Tylko znajomość historii pozwala dojrzeć, że najważniejszą przyczyną upadki Polski po okresie świetności było psucie się ryby od głowy. Inaczej mówiąc KRÓLÓW mieliśmy przeważnie durnych.
Polska była jedynym państwem w Europie, w którym władca obejmował w posiadanie wielkie dobra, zwane królewszczyznami. Dochody z królewszczyzn miały służyć dworowi (utrzymanie) i ogółowi (na przykład utrzymaniu urzędników)
Wojewoda (dla przykładu) czy sędzia dostawał w dożywocie dochody z wyznaczonych królewszczyzn. A po nim te dochody z tych samych dóbr dostawał po śmierci urzędnika jego następca. Na przykład Jan Kochanowski był proboszczem i jako taki dostawał takie dochody.

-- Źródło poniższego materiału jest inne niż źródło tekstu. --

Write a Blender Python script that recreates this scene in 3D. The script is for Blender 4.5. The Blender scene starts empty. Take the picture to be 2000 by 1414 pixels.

dla pozyskania stronników swoich dążeń królowie, zamiast rzeczonych dochodów dawali urzędnikowi w dożywocie owe dobra. I tu zaczynały się trudności. bo po śmierci urzędnika w dobrach zostawała jego rodzina... A po 50 latach nabywało się własność przez zasiedzenie...
Królowie zaczęli również puszczać dobra w dzierżawę (znowu zasiedzenie) albo nawet obdarowywać dobrami jakby to była ich prywatna własność.
Sejm (szlachta) próbował wyegzekwować zwrot bezprawnie oddanych dóbr osobom prywatnym. Bezskutecznie, co zaowocowało wrogością szlachty do króla i rezygnacją z dbałości o sprawy ogółu.